Y el gordo, mi gordo hermoso, que me conoce de cuerpo entero y hasta los puntos corridos del alma, que me intuye las miserias y me adivina las frustraciones, me tomó entre sus brazos, me besó los párpados, me acarició la nuca y me ronroneó al oído:

—Capaz que ella sea una diosa, no te lo niego. Pero vos sos MI diosa. ¿No te alcanza...?

Me dejó llorar un rato y después me hizo el amor. Con el cuerpo y con el alma, como él sabe, como aprendió conmigo. Me hizo el amor a mí, a mis cien músculos de menos, a todo lo que soy. Y porqué no, a todo aquello que no soy y que nunca podré ser.

(Octubre 2001)


Me gusta mucho este cuento, porque es una prueba irrefutable de cómo uno sublima cosas con la escritura.

Me explico. La reunión existió, la odalisca también, y mi envidia, ni hablar. Pero le cambié el final: mientras yo me fui a dormir solita mi alma y rumiando la bronca de ser menos sexi que un palo borracho, a la protagonista del cuento la recibe un marido querendón y comprensivo. Y aunque no lo crean, con pequeños detalles como ése el escritor puede llegar a ahorrarse unas cuantas sesiones de psicoanalista, de parapsicólogo o de lo que acostumbre visitar cuando anda deprimido.

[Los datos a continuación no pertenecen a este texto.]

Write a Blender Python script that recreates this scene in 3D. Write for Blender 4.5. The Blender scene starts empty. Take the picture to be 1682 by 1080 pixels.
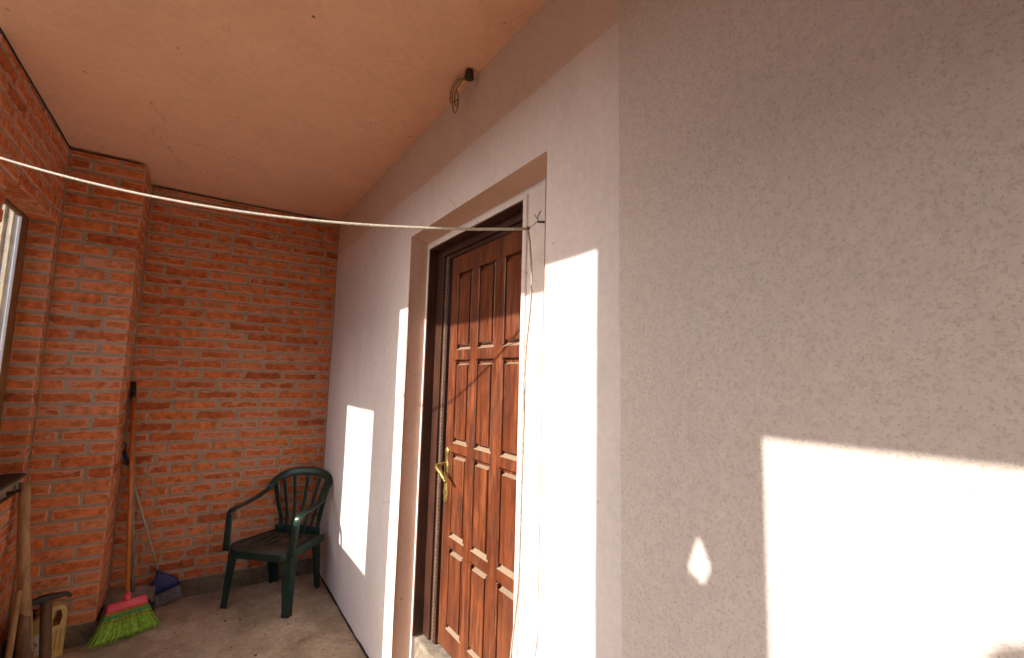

La semana que viene cumplo 48, "il morto que parla", diría mi mamá. ¿Será demasiado tarde para aprender? Cuando estoy sola en casa y nadie me mira, pongo música árabe y revoleo las caderas, trato de mover los brazos con gracia, y algo sale, medio tosco, pero sale. ¿Y si me animo y voy? No para convertirme en odalisca, sino para sentir el placer de mover el cuerpo y descansar la mente, nomás. Ye me veo, llena de moneditas... o acribillada a monedazos, cuando se me ocurra bailar en público. Mejor no voy nada.